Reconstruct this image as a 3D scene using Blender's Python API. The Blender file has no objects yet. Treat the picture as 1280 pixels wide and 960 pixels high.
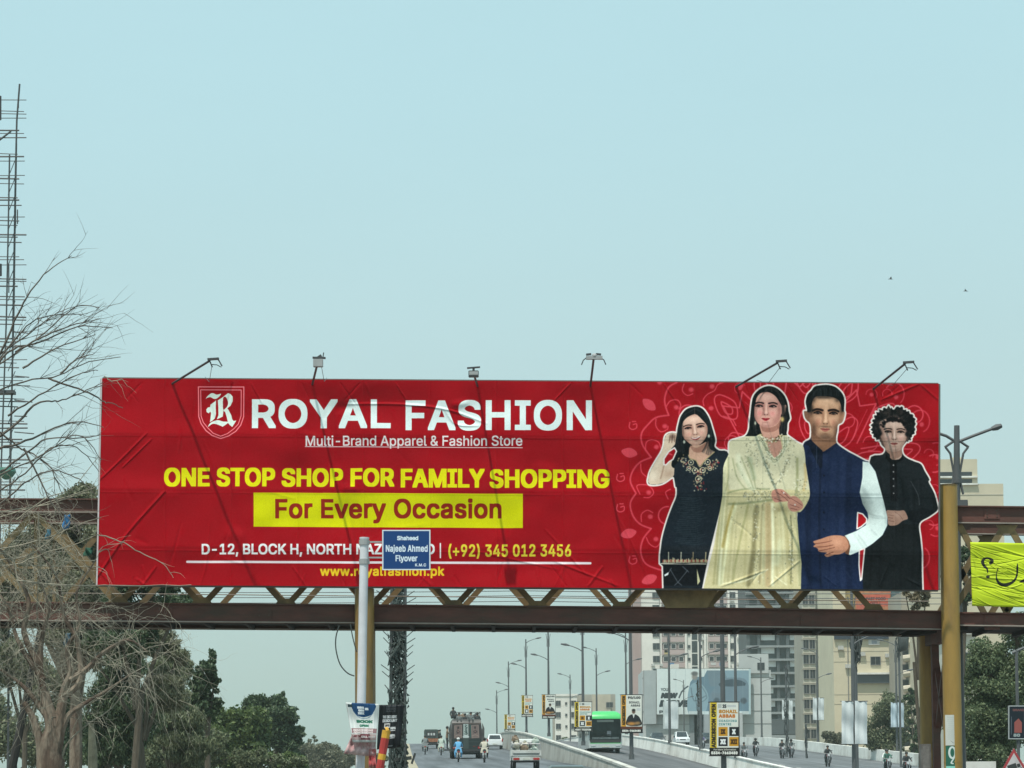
import bpy, bmesh, math, random
HAZE = 0.00025
import numpy as np
from mathutils import Vector, Matrix, Euler
R = math.radians
S = bpy.context.scene
COL = S.collection

# ------------------------------------------------------------------ camera
FPX = 3200.0                      # focal length in photo pixels (photo is 1280 wide)
CAMZ = 1.6
PITCH, ROLL = R(4.0), R(-0.42)
HORIZON = 1000.0
cam = bpy.data.cameras.new('camera')
cam.sensor_width = 36.0
cam.lens = 36.0 * FPX / 1280.0
PPY = HORIZON - FPX * math.tan(PITCH)        # row of the principal point
cam.shift_y = (PPY - 480.0) / 1280.0
cam.clip_start = 0.5
cam.clip_end = 9000.0
CAM = bpy.data.objects.new('camera', cam)
COL.objects.link(CAM)
CM = (Matrix.Rotation(math.pi / 2 + PITCH, 4, 'X') @ Matrix.Rotation(ROLL, 4, 'Z'))
CAM.matrix_world = Matrix.Translation((0, 0, CAMZ)) @ CM
S.camera = CAM

def W(px, py, Y):
    """world point on the plane y = Y that the photo shows at (px, py)"""
    d = CM.to_3x3() @ Vector(((px - 640.0) / FPX, -(py - PPY) / FPX, -1.0))
    t = Y / d.y
    return Vector((d.x * t, Y, d.z * t + CAMZ))

def ppm(Y):
    return FPX / Y

# ------------------------------------------------------------------ world, sun, exposure
world = bpy.data.worlds.new('World')
S.world = world
world.use_nodes = True
nt = world.node_tree
nt.nodes.clear()
wo = nt.nodes.new('ShaderNodeOutputWorld')
bg = nt.nodes.new('ShaderNodeBackground')
sky = nt.nodes.new('ShaderNodeTexSky')
sky.sky_type = 'NISHITA'
sky.sun_disc = False
sky.sun_elevation = R(68)
sky.sun_rotation = math.pi + math.atan2(0.5, 1.0)
sky.air_density = 1.3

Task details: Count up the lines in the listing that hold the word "wide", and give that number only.

Written answer: 2